When Hall gets involved in the launch of Electric Minds, Block captures the tension behind that high-pressure attempt by Rheingold to launch a commercially successful Web-based community. In fact, Homepage is as intimate as a sexual relationship and the tensions are part of the fun. It documents the rapid rise and transition of Electric Minds as a corollary to the process of documenting Justin. And it examines the inevitable tension that came between Hall and Block as they surveiled one and other.

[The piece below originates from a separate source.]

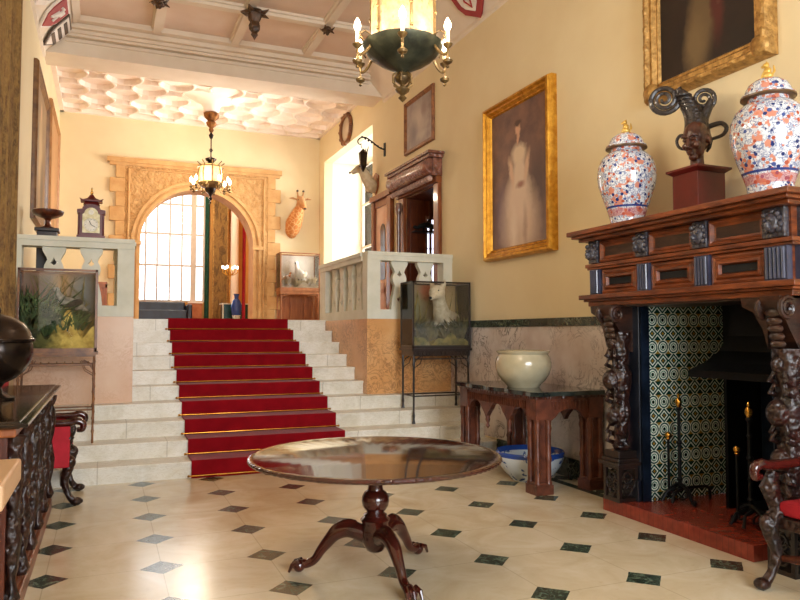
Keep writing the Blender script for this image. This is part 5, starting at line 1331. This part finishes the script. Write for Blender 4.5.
t = thing('gilt_screen', 'tall brown and gold screen beside the green curtain in the far hall', 'screen', (3.0, 20.7, ZL))
obj('screen_panel', G().box(-.17, .2, 0, .04, .05, 3.9), TAP, t); obj('screen_frame', G().box(-.2, -.17, -.02, .06, 0, 3.95).box(.2, .23, -.02, .06, 0, 3.95).box(-.2, .23, -.02, .06, 3.9, 3.95), GILT2, t)
t = thing('marble_column', 'pale marble column against the end wall of the far hall', 'column', (3.42, 20.7, ZL))
obj('shaft', G().lathe([(.13, .2), (.125, .3), (.11, 3.8), (.12, 3.9)], n=24), WHITE, t, smooth=True); obj('base', G().box(-.18, .18, -.18, .18, 0, .12).lathe([(.17, .12), (.17, .18), (.14, .2)], n=24), WHITE, t); obj('capital', G().lathe([(.12, 3.88), (.18, 4.0), (.19, 4.08)], n=20).box(-.2, .2, -.2, .2, 4.08, 4.14), WHITE, t)
t = thing('standing_candelabrum', 'gilt standing candelabrum with lit bulbs in the far hall', 'candelabrum', (3.12, 19.6, ZL))
g = G().lathe([(.16, 0), (.15, .03), (.05, .08), (.02, .15), (.03, .6), (.015, .65), (.02, 1.3), (.04, 1.4), (.015, 1.5), (.02, 1.7)], n=14)
for k in range(6): a = PI / 3 * k; g.tube([(0, 0, 1.4), (.1 * cos(a), .1 * sin(a), 1.38), (.2 * cos(a), .2 * sin(a), 1.45), (.2 * cos(a), .2 * sin(a), 1.55)], .012, 6)
c_ = obj('stem_and_arms', g, GILT, t, smooth=True)
for k in range(6): a = PI / 3 * k; obj('bulb', G().sph((.2 * cos(a), .2 * sin(a), 1.59), (.022, .022, .045), 8, 8), BULB, t, smooth=True)
lathe_thing('floor_vase', 'tall blue and white floor vase in the far hall', 'vase', (3.1, 18.4, ZL), [('vase_body', [(0, 0), (.09, 0), (.1, .02), (.08, .1), (.12, .3), (.14, .48), (.1, .62), (.05, .68), (.06, .76), (.08, .8), (0, .79)], mk_bw())])
t = thing('dark_sofa', 'dark blue-black sofa below the far hall window', 'sofa', (1.45, 20.4, ZL)); SF = simple('navy_leather', '#0e1220', '#1c2436', 4, .4)
obj('seat', G().box(-.75, .6, -.35, .3, .1, .42), SF, t, bevel=.03); obj('back_cushion', G().box(-.75, .6, .2, .42, .3, .66), SF, t, bevel=.04)
for x in (-.84, .6): obj('arm', G().box(x, x + .14, -.35, .4, .1, .58), SF, t, bevel=.04)
for x in (-.75, .6):
    for y in (-.3, .35): obj('foot', G().lathe([(.02, 0), (.03, .1)], (x + .02, y, 0), 10), DOAK, t)
t = thing('green_cabinet', 'low dark green lacquer cabinet with pale edging in the far hall', 'cabinet', (3.25, 19.1, ZL)); GC = simple('green_lacquer', '#0c2a22', '#14443a', 4, .25)
obj('cabinet_body', G().box(-.42, .32, -.2, .2, .04, .55), GC, t); obj('top', G().box(-.45, .35, -.22, .22, .55, .58), STONEW, t)
for x in (-.41, -.04): obj('door', G().box(x, x + .35, -.215, -.2, .08, .52), GC, t)
obj('edging', G().box(-.43, -.40, -.222, -.2, .04, .55).box(-.06, -.035, -.222, -.215, .04, .55).box(.3, .33, -.222, -.2, .04, .55), STONEW, t)
t = thing('wall_pier', 'orange-brown brick pier under the far hall window', 'pier', (2.35, 20.85, ZL)); obj('pier_body', G().box(-.18, .18, -.1, .14, 0, .64), simple('brick_orange', '#a85f38', '#c07a50', 6, .8), t); obj('pier_cap', G().box(-.2, .2, -.12, .14, .64, .68), WHITE, t)

# ================================================================ lights, world, camera
def area(name, loc, rot, sx, sy, power, col, spread=None):
    l = bpy.data.lights.new(name, 'AREA'); l.shape = 'RECTANGLE'; l.size = sx; l.size_y = sy; l.energy = power; l.color = col
    if spread: l.spread = rad(spread)
    o = bpy.data.objects.new(name, l); C.objects.link(o); o.location = loc; o.rotation_euler = [rad(a) for a in rot]; return o
def point(name, loc, power, col, r=.1):
    l = bpy.data.lights.new(name, 'POINT'); l.energy = power; l.color = col; l.shadow_soft_size = r
    o = bpy.data.objects.new(name, l); C.objects.link(o); o.location = loc; return o
DAY = (.90, .95, 1.0); WARM = (1.0, .84, .64)
area('daylight_far_window', (1.62, 21.5, 4.2), (-90, 0, 0), 2.0, 3.6, 130, DAY)
area('daylight_bay', (6.0, 14.0, 4.0), (0, 90, 0), 3.0, 3.1, 480, (1, .98, .95))
area('daylight_front_window', (2.05, YF - .5, 2.7), (90, 0, 0), 3.7, 3.4, 950, DAY)
for k in range(6):
    a = math.atan2(-4.4, -1.85) + k * PI / 3
    point('chandelier_lamp', (1.85 + .46 * cos(a), 4.4 + .46 * sin(a), 3.62), 19, WARM, .05)
point('lantern_light', (1.85, 4.4, 4.12), 45, WARM, .15)
for k in range(3): point('far_chandelier_lamp', (1.85 + .55 * cos(2.1 * k), 14.1 + .55 * sin(2.1 * k), 4.55), 38, WARM, .08)
point('hall_fill', (2.2, 18.8, 5.3), 170, WARM, .3)  # fill light added to brighten the far hall, no fixture hangs here
w = bpy.data.worlds.new('world'); bpy.context.scene.world = w; w.use_nodes = True
w.node_tree.nodes['Background'].inputs[0].default_value = (.9, .95, 1, 1); w.node_tree.nodes['Background'].inputs[1].default_value = 3.0
cam = bpy.data.cameras.new('camera'); co = bpy.data.objects.new('camera', cam); C.objects.link(co)
cam.sensor_width = 36; cam.lens = 707 / 800 * 36; cam.clip_end = 200; cam.clip_start = .05
co.location = (0, 0, 1.52); co.rotation_euler = (rad(90 + 2.7), 0, rad(-22.6))
sc = bpy.context.scene; sc.camera = co
sc.view_settings.view_transform = 'Standard'; sc.view_settings.look = 'None'; sc.view_settings.gamma = 1; sc.view_settings.exposure = -0.1
sc.cycles.use_denoising = True
sc.cycles.max_bounces = 8; sc.cycles.diffuse_bounces = 5; sc.cycles.transparent_max_bounces = 16
sc.cycles.sample_clamp_indirect = 6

Block was surprised to find himself immediately discussed on Hall's Web site. Hall demonstrates a surprising will to control how he's presented (considering that he doesn't grant that control to his own subjects). Block ends up documenting this media hall-of-mirrors experience on his own homepage, D-Word, which Hall helps him build.
The Homepage homepage
And the homepage is where the action is for now. While the film is expected to be shown on Cinemax some time next summer, Block is taking a cue from Hall and documenting his process on D-Word. Aside from quotes from the film, revealing commentaries about Hall and continual updates on the film's progress, Block idealistically offers advice to other documentary filmmakers. "One reason I call my Web site the D-Word is that documentaries get a raw deal within the film industry."
A film about homepage designers turns into a full multimedia examination of truth-telling and privacy in the digital age. It would be hard to think of a more constructive use of the media involved.